Jumat, 18 April 2014

Pelaku pencabulan harus diberi tato khusus di badan supaya jera

MERDEKA.COM. Kejadian tindak pelecehan seksual terhadap anak terjadi di Taman Kanak-Kanak pada Sekolah International Jakarta (Jakarta International School/JIS) yang terungkap baru-baru ini membikin terkejut banyak orang. Bahkan dikhawatirkan pelaku bakal mengulangi perbuatannya jika kembali ke masyarakat usai menjalani masa hukuman.

Ahli psikologi forensik Reza Indragiri Amriel sumbang saran soal ini. Menurut dia, ada beberapa langkah jitu bisa diterapkan guna membatasi para pelaku kejahatan seksual terhadap anak-anak.

Dari segi aturan hukum, Reza menyarankan supaya penegak hukum tidak hanya berpatokan pada hukuman dalam pasal-pasal pidana. Sebab, lanjut dia, jika ingin membuat jera pelaku, maka hamba hukum harus mengombinasikan antara aturan dengan akibat kejahatan itu terhadap masyarakat.

"Karena peristiwa ini membuat geger masyarakat dan dampaknya menyakitkan, maka menurut saya penegak hukum jangan hanya mengacu kepada KUHP. Mari pakai pola pikir kejahatan itu kejam dan berat. Kalau dengan cara itu hukumannya mungkin bisa lebih dari 15 tahun penjara," kata Reza kepada merdeka.com saat dihubungi melalui telepon selulernya, Rabu (16/4).

Kedua, lanjut Reza, para pelaku kekerasan seksual terhadap anak-anak juga mesti dibuat jera dengan sanksi sosial. Meski begitu, tambahnya, dia mengakui sampai saat ini belum ada formula jitu mengubah perilaku mereka dan menjamin kelak kalau mereka kembali ke masyarakat peristiwa itu tidak akan terulang.
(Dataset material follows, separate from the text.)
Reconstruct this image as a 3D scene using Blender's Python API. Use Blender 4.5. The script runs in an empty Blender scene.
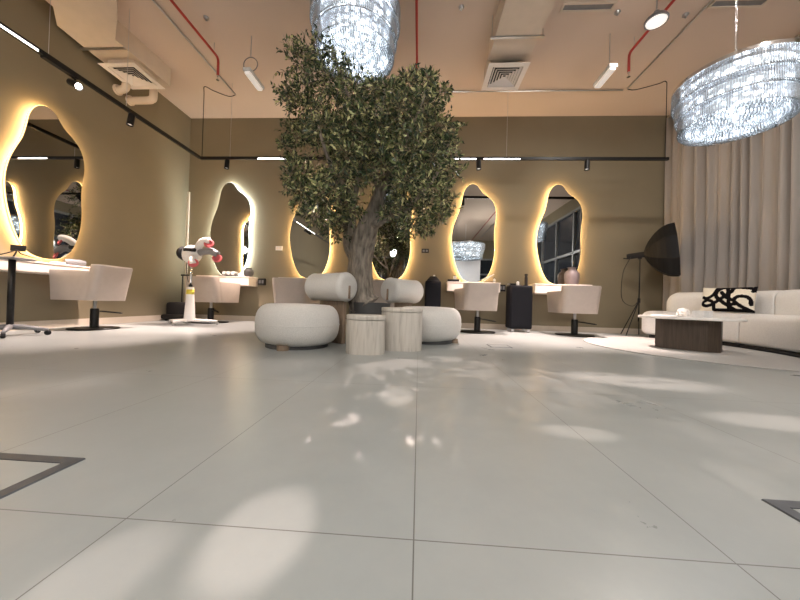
import bpy, bmesh, math, random
from mathutils import Vector, Matrix, noise
random.seed(7)
PI = math.pi
SC = bpy.context.scene
COL = SC.collection
XL, XR, YB, YF, ZC = -4.808, 5.10, 6.207, -6.0, 4.143

# ------------------------------------------------------------------ materials
def new_mat(name):
    m = bpy.data.materials.new(name); m.use_nodes = True
    nt = m.node_tree
    b = nt.nodes.get('Principled BSDF')
    return m, nt, b

def node(nt, typ, **kw):
    n = nt.nodes.new(typ)
    for k, v in kw.items():
        setattr(n, k, v)
    return n

def mat(name, col, rough=.5, metal=0, var=.12, scale=8, bump=0, bscale=60, spec=.5, sheen=0, stretch=(1, 1, 1), rvar=0):
    m, nt, b = new_mat(name)
    b.inputs['Roughness'].default_value = rough
    b.inputs['Metallic'].default_value = metal
    b.inputs['Specular IOR Level'].default_value = spec
    if sheen:
        b.inputs['Sheen Weight'].default_value = sheen
    tc = node(nt, 'ShaderNodeTexCoord'); mp = node(nt, 'ShaderNodeMapping')
    mp.inputs['Scale'].default_value = stretch
    nt.links.new(tc.outputs['Object'], mp.inputs['Vector'])
    nz = node(nt, 'ShaderNodeTexNoise'); nz.inputs['Scale'].default_value = scale; nz.inputs['Detail'].default_value = 4
    nt.links.new(mp.outputs['Vector'], nz.inputs['Vector'])
    cr = node(nt, 'ShaderNodeValToRGB')
    cr.color_ramp.elements[0].position = .3; cr.color_ramp.elements[1].position = .7
    cr.color_ramp.elements[0].color = [c * (1 - var) for c in col] + [1]
    cr.color_ramp.elements[1].color = [min(1, c * (1 + var)) for c in col] + [1]
    nt.links.new(nz.outputs['Fac'], cr.inputs['Fac'])
    nt.links.new(cr.outputs['Color'], b.inputs['Base Color'])
    if rvar:
        mr = node(nt, 'ShaderNodeMapRange')
        mr.inputs['To Min'].default_value = rough - rvar; mr.inputs['To Max'].default_value = rough + rvar
        nt.links.new(nz.outputs['Fac'], mr.inputs['Value']); nt.links.new(mr.outputs['Result'], b.inputs['Roughness'])
    if bump:
        n2 = node(nt, 'ShaderNodeTexNoise'); n2.inputs['Scale'].default_value = bscale; n2.inputs['Detail'].default_value = 3
        nt.links.new(mp.outputs['Vector'], n2.inputs['Vector'])
        bp = node(nt, 'ShaderNodeBump'); bp.inputs['Strength'].default_value = bump; bp.inputs['Distance'].default_value = .02
        nt.links.new(n2.outputs['Fac'], bp.inputs['Height']); nt.links.new(bp.outputs['Normal'], b.inputs['Normal'])
    return m

def emit(name, col, strength):
    m, nt, b = new_mat(name)
    b.inputs['Base Color'].default_value = (*col, 1)
    b.inputs['Emission Color'].default_value = (*col, 1)
    b.inputs['Emission Strength'].default_value = strength
    return m

def floor_mat():
    m, nt, b = new_mat('floor_porcelain')
    geo = node(nt, 'ShaderNodeNewGeometry'); sx = node(nt, 'ShaderNodeSeparateXYZ')
    nt.links.new(geo.outputs['Position'], sx.inputs['Vector'])
    def grout(out, off, size, w):
        a = node(nt, 'ShaderNodeMath', operation='SUBTRACT'); a.inputs[1].default_value = off
        nt.links.new(out, a.inputs[0])
        mo = node(nt, 'ShaderNodeMath', operation='PINGPONG'); mo.inputs[1].default_value = size / 2
        nt.links.new(a.outputs[0], mo.inputs[0])
        lt = node(nt, 'ShaderNodeMath', operation='LESS_THAN'); lt.inputs[1].default_value = w
        nt.links.new(mo.outputs[0], lt.inputs[0])
        return lt.outputs[0]
    g1 = grout(sx.outputs['X'], .00315, .6, .0013)
    g2 = grout(sx.outputs['Y'], .6261, 1.14428, .0013)
    mx = node(nt, 'ShaderNodeMath', operation='MAXIMUM')
    nt.links.new(g1, mx.inputs[0]); nt.links.new(g2, mx.inputs[1])
    nz = node(nt, 'ShaderNodeTexNoise'); nz.inputs['Scale'].default_value = 2.2; nz.inputs['Detail'].default_value = 8; nz.inputs['Roughness'].default_value = .65
    nt.links.new(geo.outputs['Position'], nz.inputs['Vector'])
    cr = node(nt, 'ShaderNodeValToRGB')
    cr.color_ramp.elements[0].position = .3; cr.color_ramp.elements[0].color = (.262, .283, .280, 1)
    cr.color_ramp.elements[1].position = .72; cr.color_ramp.elements[1].color = (.316, .336, .331, 1)
    nt.links.new(nz.outputs['Fac'], cr.inputs['Fac'])
    mix = node(nt, 'ShaderNodeMix', data_type='RGBA'); mix.inputs[7].default_value = (.11, .11, .105, 1)
    nt.links.new(mx.outputs[0], mix.inputs[0]); nt.links.new(cr.outputs['Color'], mix.inputs[6])
    nt.links.new(mix.outputs[2], b.inputs['Base Color'])
    mr = node(nt, 'ShaderNodeMapRange'); mr.inputs['To Min'].default_value = .24; mr.inputs['To Max'].default_value = .34
    nt.links.new(nz.outputs['Fac'], mr.inputs['Value']); nt.links.new(mr.outputs['Result'], b.inputs['Roughness'])
    b.inputs['Specular IOR Level'].default_value = .55
    return m

def island_mat(name, stops, rough, spec=.4, trans=0):
    m, nt, b = new_mat(name)
    geo = node(nt, 'ShaderNodeNewGeometry'); cr = node(nt, 'ShaderNodeValToRGB')
    els = cr.color_ramp.elements
    els[0].position, els[0].color = stops[0][0], (*stops[0][1], 1)
    els[1].position, els[1].color = stops[-1][0], (*stops[-1][1], 1)
    for p, c in stops[1:-1]:
        e = els.new(p); e.color = (*c, 1)
    nt.links.new(geo.outputs['Random Per Island'], cr.inputs['Fac'])
    nt.links.new(cr.outputs['Color'], b.inputs['Base Color'])
    b.inputs['Roughness'].default_value = rough; b.inputs['Specular IOR Level'].default_value = spec
    if trans:
        out = nt.nodes['Material Output']; tr = node(nt, 'ShaderNodeBsdfTranslucent'); ms = node(nt, 'ShaderNodeMixShader')
        nt.links.new(cr.outputs['Color'], tr.inputs['Color']); ms.inputs[0].default_value = trans
        nt.links.new(b.outputs[0], ms.inputs[1]); nt.links.new(tr.outputs[0], ms.inputs[2]); nt.links.new(ms.outputs[0], out.inputs['Surface'])
    return m

def travertine(name):
    m, nt, b = new_mat(name)
    tc = node(nt, 'ShaderNodeTexCoord'); mp = node(nt, 'ShaderNodeMapping'); mp.inputs['Scale'].default_value = (22, 22, 2.2)
    nt.links.new(tc.outputs['Object'], mp.inputs['Vector'])
    nz = node(nt, 'ShaderNodeTexNoise'); nz.inputs['Scale'].default_value = 1.4; nz.inputs['Detail'].default_value = 7; nz.inputs['Distortion'].default_value = .5
    nt.links.new(mp.outputs['Vector'], nz.inputs['Vector'])
    cr = node(nt, 'ShaderNodeValToRGB'); e = cr.color_ramp.elements
    e[0].position = .3; e[0].color = (.36, .335, .295, 1); e[1].position = .62; e[1].color = (.56, .53, .48, 1)
    x = e.new(.46); x.color = (.50, .47, .42, 1)
    nt.links.new(nz.outputs['Fac'], cr.inputs['Fac']); nt.links.new(cr.outputs['Color'], b.inputs['Base Color'])
    b.inputs['Roughness'].default_value = .5
    bp = node(nt, 'ShaderNodeBump'); bp.inputs['Strength'].default_value = .25; bp.inputs['Distance'].default_value = .01
    nt.links.new(nz.outputs['Fac'], bp.inputs['Height']); nt.links.new(bp.outputs['Normal'], b.inputs['Normal'])
    return m

def glass_mat(name, col, rough=.05, trans=1.0, ior=1.45):
    m, nt, b = new_mat(name)
    b.inputs['Base Color'].default_value = (*col, 1); b.inputs['Roughness'].default_value = rough
    b.inputs['Transmission Weight'].default_value = trans; b.inputs['IOR'].default_value = ior
    return m

def led_dots():
    m, nt, b = new_mat('chandelier_led')
    b.inputs['Base Color'].default_value = (.55, .58, .62, 1); b.inputs['Emission Color'].default_value = (.84, .92, 1.0, 1)
    tc = node(nt, 'ShaderNodeTexCoord'); vo = node(nt, 'ShaderNodeTexVoronoi'); vo.inputs['Scale'].default_value = 15
    nt.links.new(tc.outputs['Object'], vo.inputs['Vector'])
    mr = node(nt, 'ShaderNodeMapRange'); mr.inputs['From Min'].default_value = .15; mr.inputs['From Max'].default_value = .5; mr.inputs['To Min'].default_value = 8.5; mr.inputs['To Max'].default_value = .55
    nt.links.new(vo.outputs['Distance'], mr.inputs['Value']); nt.links.new(mr.outputs['Result'], b.inputs['Emission Strength'])
    return m
M = dict(
    floor=floor_mat(),
    wall=mat('wall_plaster_olive', (.228, .190, .123), .75, var=.05, scale=1.2, bump=.05, bscale=90),
    ceil=mat('ceiling_paint', (.67, .545, .455), .85, var=.03, scale=.8),
    duct=mat('duct_paint', (.66, .56, .46), .7, var=.03),
    base=mat('baseboard_paint', (.62, .54, .45), .5, var=.03),
    white=mat('white_lacquer', (.80, .72, .66), .35, var=.02),
    purewhite=mat('white_paint', (.82, .80, .78), .45, var=.02),
    ventwhite=mat('vent_white', (.85, .79, .75), .5, var=.02),
    dark=mat('dark_void', (.012, .011, .010), .6, var=.1),
    black=mat('black_metal', spec=.25, col=(0.0099, 0.0094, 0.0094), rough=.4, var=.1),
    blackplastic=mat('black_plastic', spec=.25, col=(0.0110, 0.0110, 0.0127), rough=.45, var=.15),
    grayplastic=mat('grey_plastic', (.20, .20, .21), .4, var=.1),
    steel=mat('brushed_steel', (.55, .55, .56), .28, 1, var=.08),
    chrome=mat('chrome', (.75, .76, .78), .12, 1, var=.03),
    hatch=mat('hatch_metal', (.13, .14, .155), .42, .6, var=.08, scale=30),
    red=mat('red_pipe', (.42, .035, .025), .45, var=.06),
    redpad=mat('red_pad', (.55, .10, .11), .5, var=.06),
    leather=mat('beige_leather', (.43, .375, .335), .5, var=.03, scale=14, bump=.06, bscale=140),
    cream=mat('cream_boucle', (.66, .65, .62), .95, var=.06, scale=90, bump=.5, bscale=190, sheen=.25),
    sofa=mat('ivory_boucle', (.73, .715, .695), .95, var=.05, scale=70, bump=.5, bscale=160, sheen=.25),
    wood=mat('walnut_post', (.22, .16, .11), .5, var=.2, scale=6, stretch=(8, 8, 1)),
    darkwood=mat('smoked_oak', (.052, .036, .025), .45, var=.35, scale=5, stretch=(14, 14, .8)),
    travertine=travertine('travertine'),
    marble=mat('pale_stone_top', (.74, .72, .69), .3, var=.06, scale=5),
    bark=mat('olive_bark', (.23, .20, .165), .9, var=.55, scale=9, bump=.9, bscale=16, stretch=(3, 3, .8)),
    twig=mat('twig_bark', (.17, .125, .08), .85, var=.25, scale=20),
    leaf=island_mat('olive_leaves', [(0, (.009, .020, .010)), (.45, (.030, .054, .022)), (.68, (.11, .145, .055)), (.86, (.34, .37, .16)), (1, (.60, .58, .30))], .32, .5, .2),  # palest leaf tones also put lamp highlights into the colour
    planter=mat('charcoal_planter', (.055, .055, .055), .6, var=.1),
    soil=mat('potting_soil', (.05, .035, .025), .95, var=.4, scale=40, bump=.6),
    curtain=mat('taupe_velvet', (.255, .228, .207), .6, var=.07, scale=3, sheen=.5, stretch=(1, 1, .3)),
    softbox=mat('softbox_fabric', spec=.25, col=(0.0055, 0.0055, 0.0060), rough=.6, var=.1),
    navy=mat('black_cart_shell', spec=.12, col=(0.006, 0.0065, 0.009), rough=.6, var=.12),
    mauve=mat('mauve_ceramic', (.20, .165, .17), .4, var=.12, scale=10),
    rug=mat('pale_rug', (.40, .39, .375), .95, var=.05, scale=60, bump=.4, bscale=200),
    screen=mat('front_panel_white', (.8, .8, .84), .5, var=.02),
    frame=mat('window_frame_grey', (.28, .29, .30), .4, .3, var=.05),
    paper=mat('paper', (.82, .80, .77), .7, var=.03),
    greyprint=mat('tissue_box_card', (.60, .60, .60), .6, var=.1, scale=20),
    yellow=mat('yellow_sticker', (.75, .62, .08), .5, var=.05),
    led_gold=emit('led_gold', (1.0, .69, .36), 50), edge_gold=emit('edge_gold', (1.0, .72, .30), 2.2),
    led_white=emit('led_white', (.93, 1.0, .97), 52), edge_white=emit('edge_white', (.93, 1.0, .97), 3.0),
    led_bar=emit('led_bar', (1.0, .97, .96), 9),
    led_core=led_dots(),
    lamp_face=emit('lamp_face', (1.0, .95, .90), .62),
    globe=emit('globe_fill_glow', (1.0, .96, .92), 100),
    spot_face=emit('spot_face', (1.0, .92, .88), 30),
    tube_face=emit('emergency_tube', (1.0, .96, .92), .22),
)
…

Reza mengatakan, karena penanganan dari sisi hukum tidak cukup, maka harus ada sanksi sosial yang terlembaga. Dia mencontohkan seperti di Australia. Di negeri kanguru itu, negara menyebarkan peringatan masyarakat (public notice) atas pelaku kejahatan seksual. Semua data diri pelaku mulai dari nama hingga tempat tinggal tercantum dalam peringatan itu. Hal itu dilakukan supaya masyarakat waspada terhadap pelaku, meski sudah menjalani masa hukuman. Tetapi buat dia, masih ada lagi cara yang lebih 'brutal' supaya pelaku kejahatan seksual kapok.

"Seiring public notice, di Kartu Tanda Penduduk pelaku kejahatan seksual bisa diberikan tanda khusus. Kalau mau lebih kejam dan brutal lagi, di bagian tubuh pelaku yang terbuka diberikan rajah khusus sebagai tanda dia adalah pelaku kejahatan seksual. Supaya orang-orang sadar," ujar Reza.

Kemudian, Reza juga mengingatkan supaya pihak sekolah mawas diri. Menurut dia, kejadian ini membuktikan kalau sampai saat ini belum ada satu pun sekolah yang bisa menjamin lingkungan mereka bebas dari kejahatan. Bahkan, lanjutnya, negara bisa campur tangan dalam masalah ini dengan menggunakan 'kuncian' akreditasi.

"Sekolah manapun kalau terbukti tidak aman misalnya, pemerintah bisa menurunkan akreditasinya," lanjut Reza.

Namun, Reza menyayangkan sikap polisi yang buru-buru menuding pelaku kejahatan itu mengidap kelainan seksual pedofilia. Menurut analisanya justru si pelaku normal karena memiliki orientasi seksual terhadap orang dewasa, tapi melampiaskannya kepada anak-anak. Sementara dalam kasus pedofilia, pelaku memang memiliki penyimpangan karena hanya tertarik dengan anak-anak.

"Kalau saya enggak setuju ini pedofilia. Kalau kasus ini dugaan saya ketertarikan seksnya pelaku terhadap orang dewasa. Jauh lebih tepat disebut kekerasan seksual terhadap anak. Kenapa polisi capek-capek menyatakan hal itu? Mestinya polisi berani asumsi saja orang ini normal, waras. Karena dalam psikologi forensik, definisi pedofilia, homoseks, dan child abuse sangat berbeda," ucap Reza.